После второго акта капельдинеры поднесли мне корзину зимних тюльпанов и гиацинтов. Эти цветы всегда вызывают печаль. Возможно, что я, как всякая женщина, склонна к излишней сентиментальности.
За кулисы пришел импозантный, гордо-величественный кумир театральной Москвы Константин Сергеевич Станиславский.
— Дорогая и несравненная Вера Александровна! — сказал он. — Если вы когда-нибудь захотите перейти на драматическую сцену, помните, что двери нашего Московского Художественного театра для вас всегда открыты. В доказательство моих слов, позвольте преподнести вам корзину цветов и постоянный именной пропуск, подписанный директором театра Василием Ивановичем Немировичем-Данченко.

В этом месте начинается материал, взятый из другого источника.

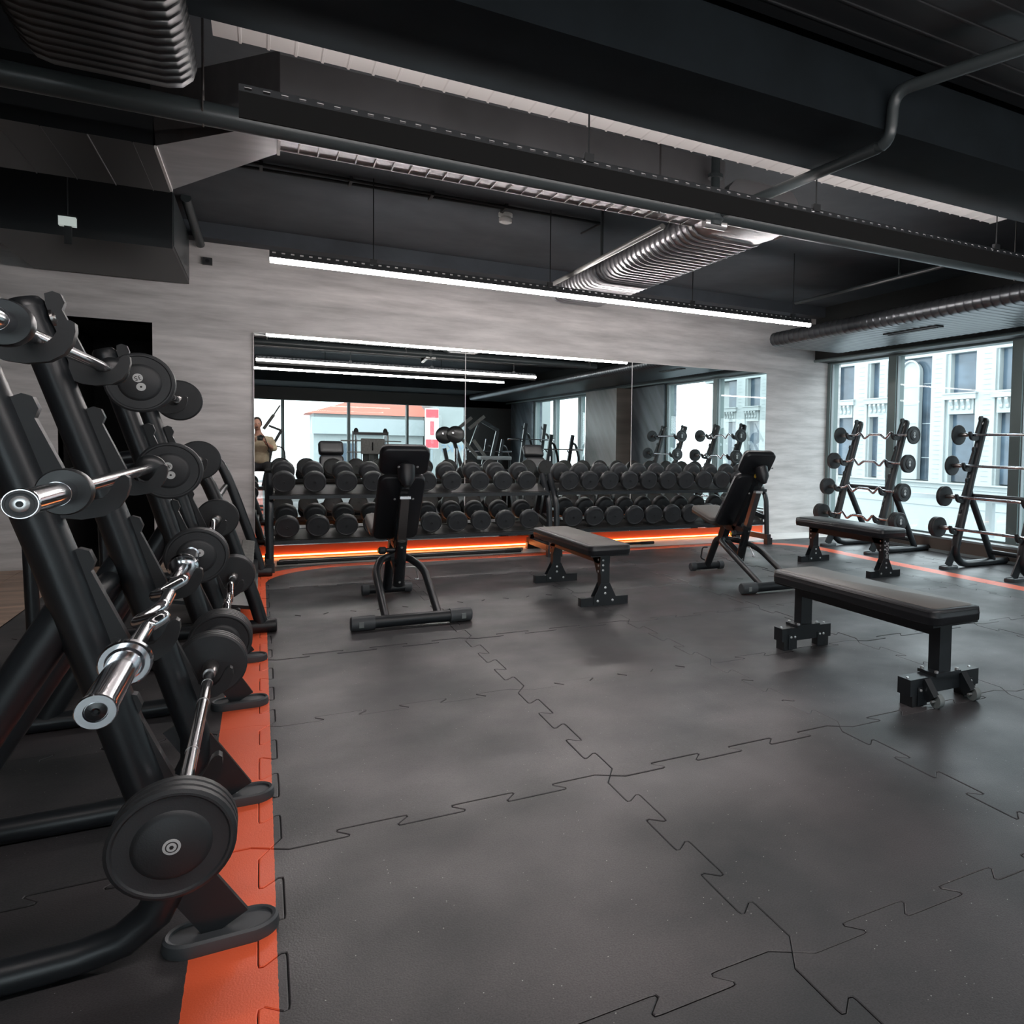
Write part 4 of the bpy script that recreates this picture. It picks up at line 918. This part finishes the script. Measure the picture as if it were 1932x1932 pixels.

В эти минуты я была самая счастливая.
Артисты Художественного театра пригласили «на капустник». Было смешно, весело, просто. Драматические актеры исполняли цыганские романсы, оперные басы нараспев, речитативом читали стихотворения Саши Черного, Есенина, Гумилева. Артисты эстрады разыгрывали сцены из трагедий Шекспира, Софокла, Шиллера. Великие «старухи» Малого театра пели шуточные частушки, которые специально сочинили для этого вечера.